For years, I’ve been hearing this wonderful argument: don’t put all your eggs in one basket; it’s better to have several smaller memory cards than one large one, so that if one fails, you’ve only lost a portion of your prized photographs, instead of all of them.
Seems to make sense, no? Distribution and redundancy are the core of safe computing, so we take this argument without question, spending extra to get four 512MB cards, even if the best bang for our collective buck is at 2GB. Yet do we ever stop to think that the entire concept is flawed?
The multi-card proponents convince us that all things equal (reliability and failure rates), four 512MB cards is the safer option.
But hold on a second there. Are the extra cards going for live, RAID-style backups? Are we afforded the advantage that while we sacrifice the space of one card, if any one card fails, no data is lost (RAID 5)? No. We have nothing. Until you get your pictures copied to your computer, there is only one copy in existence, and your work is in danger, either way. Your camera isn’t going to mirror your data for you. Maybe your fancy $3000 Canon EOS-1D Mark II does, but for us mortals, such extravagance cannot be afforded.
Remember that everything is equal, and we’ve just reached the beautiful world of digital permanence by splitting our eggs into four baskets? Billy’s 8th birthday will not be lost, because you had to spread the shots across four cards. If one fails, all is well, because you still have great shots on three other cards, right?
But it is that if that is important. Have you noticed that when you have multiples of something, you’re more likely to have one fail? In a family with three computers, one is constantly on the fritz. With five school-aged children, one is always sick. And with four memory cards, you’re four times as likely to have one short-circuit. The question is, do you want to lose a day of photos every two years, or an evening of photos every six months?
Our friend Murphy says that you will be losing the photos of Billy blowing out the candles, rather than the guests or the clean-up party. You’re going to lose digital photos occasionally, and the multi-card philosophy does nothing to prevent nor reduce this.
Someone is going to protest: “Richard, all memory cards are not the same. Some are more reliable than others; you cannot pretend they are all equal. Plus, you are more likely to have one memory card fail under intensive use, than to have one of four fail under intermittent use.” For them, I want to take this out of the realm of theory, and into the realm of practice.
How often does a door spontaneously fall of its hinges? It doesn’t; it fails when you open it. I have a Canon Rebel XTi, and it relies on a flimsy plastic hinge to stay attached to the camera. When the door is open, the camera magically does not work at all. This is one part I don’t want breaking in the middle of my adventure at the Grand Canyon (no, I’m not going to the Grand Canyon, this is an example). And when is it going to fail? When I open it in the dry, sweltering sun to swap cards, of course!

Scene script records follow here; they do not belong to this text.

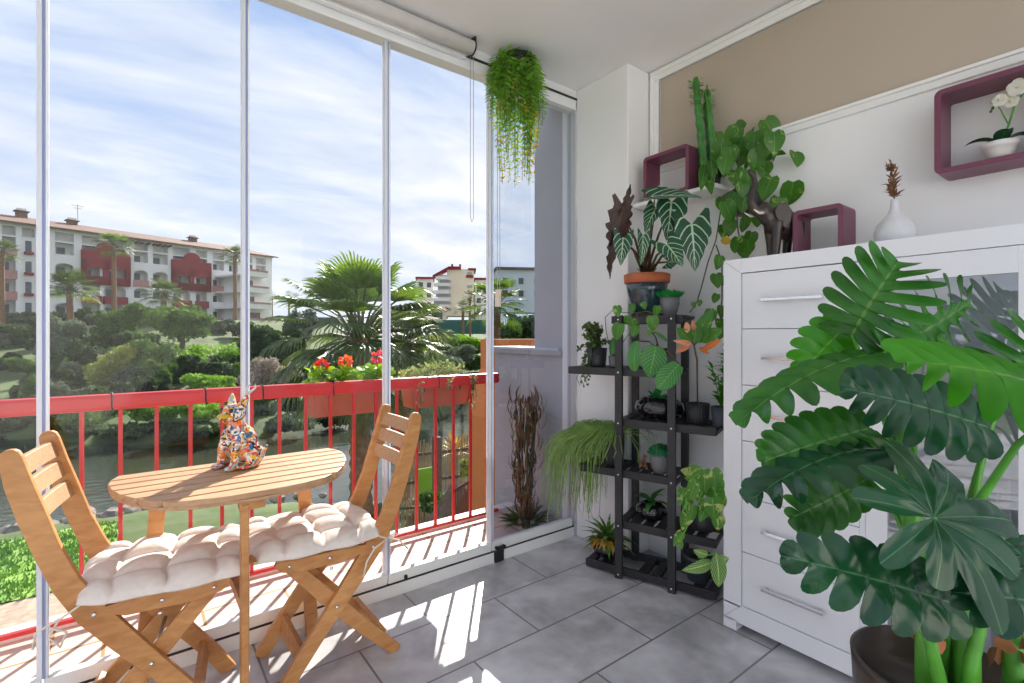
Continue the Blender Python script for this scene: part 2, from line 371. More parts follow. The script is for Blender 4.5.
def radial_leaf(mb, c, n, tip, Rm, nl=11, asp=1.0, bend=.35):
    c = Vector(c); n = Vector(n).normalized(); t = Vector(tip); t = (t-n*t.dot(n)).normalized(); s = t.cross(n)
    vs = [c]; uvs = [(0, .5)]; fs = []; K = nl*10; nr = 7
    for k in range(K+1):
        f = k/K; th = -PI*.96+2*PI*.96*f; a = (f*nl) % 1; lob = max(0, (math.sin(PI*a)-.25)/.75)**.5
        r = Rm*(.80+.20*math.cos(th))*(.56+.44*lob)*(1+.14*math.sin(5*th+1))
        for j in range(1, nr+1):
            q = j/nr; rr = r*q; z = -bend*rr*rr/Rm + .05*Rm*q*math.cos(2*PI*a)*.6 + .08*Rm*(1-abs(2*q-1))*abs(math.sin(th))
            vs.append(c+t*(rr*math.cos(th))+s*(rr*math.sin(th)*asp)+n*z); uvs.append(((a-.5)*2*(1 if lob else 0)*(.3+q), q))
    for k in range(K):
        b = 1+k*nr; fs.append((0, b, b+nr))
        for j in range(nr-1): fs.append((b+j, b+j+1, b+nr+j+1, b+nr+j))
    mb.add(vs, fs, uvs, True)
def arc(a, b, sag=0.0, n=8, up=Vector((0, 0, 1))):
    a = Vector(a); b = Vector(b); return [a.lerp(b, i/n)+up*(sag*4*(i/n)*(1-i/n)) for i in range(n+1)]
def rv(s=1): return Vector((R.uniform(-s, s), R.uniform(-s, s), R.uniform(-s, s)))

# ================================================================== ROOM
ZC = 2.665; XM = 2.295; XP = 2.107; YG = 2.152
b = MB(); b.box(-4.5, XM+.1, -.8, YG+.05, -.12, 0); struct(b.build('floor', M['floor'])); b = MB(); b.box(-4.5, XM+.1, -5.2, -.8, -.12, -.001); struct(b.build('floor_bounce', M['trimw']))  # white rear part is unseen, added to bounce sun indoors
b = MB(); b.box(-1.45, XM+.12, -.25, YG+.25, ZC, ZC+.16); struct(b.build('ceiling', M['ceil']))
b = MB(); b.box(XM, XM+.12, -5.2, 1.754, 0, 2.125); b.box(XM, XM+.12, 1.691, 1.754, 2.125, ZC); b.box(XM, XM+.12, -3.2, 1.691, 2.604, ZC)
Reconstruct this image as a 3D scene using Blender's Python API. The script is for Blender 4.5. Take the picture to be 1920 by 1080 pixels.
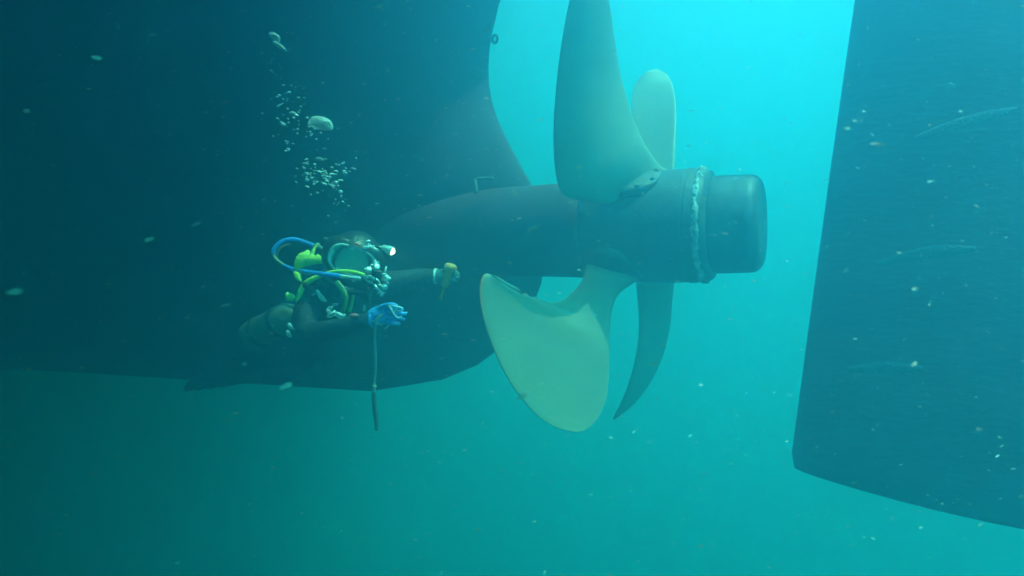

Memory cards and readers are usually rated for 10,000 insertion/removal cycles. We cannot assume that they’ll last this long; every time you swap, it’s wear and tear on the camera and cards, and with something as important as our photos, we want to avoid as much risk as possible.
Technicalities aside, trading out tiny, expensive, static-sensitive, photo-filled memory cards in the field is just bad practice. No matter how careful I am, I’m ten times more likely to drop my postage-stamp SD card in the grass at the park, or trip and have it fly into the river, than it is to fail on its own accord. Plus, you’ll miss great photos by having to switch memory cards. It doesn’t matter how well you schedule it—you’ll be clicking away, and the Kodak moment will pop up just as your camera flashes “card full.” It happens to me; I don’t even keep half the photos, but there isn’t time to delete on the spot. You can’t be ready for anything if you have no space.
You should have two memory cards, so that when one fails, you can order a cheap one online (with caution, of course), without your camera being completely useless for a week. Beyond two, there are no advantages.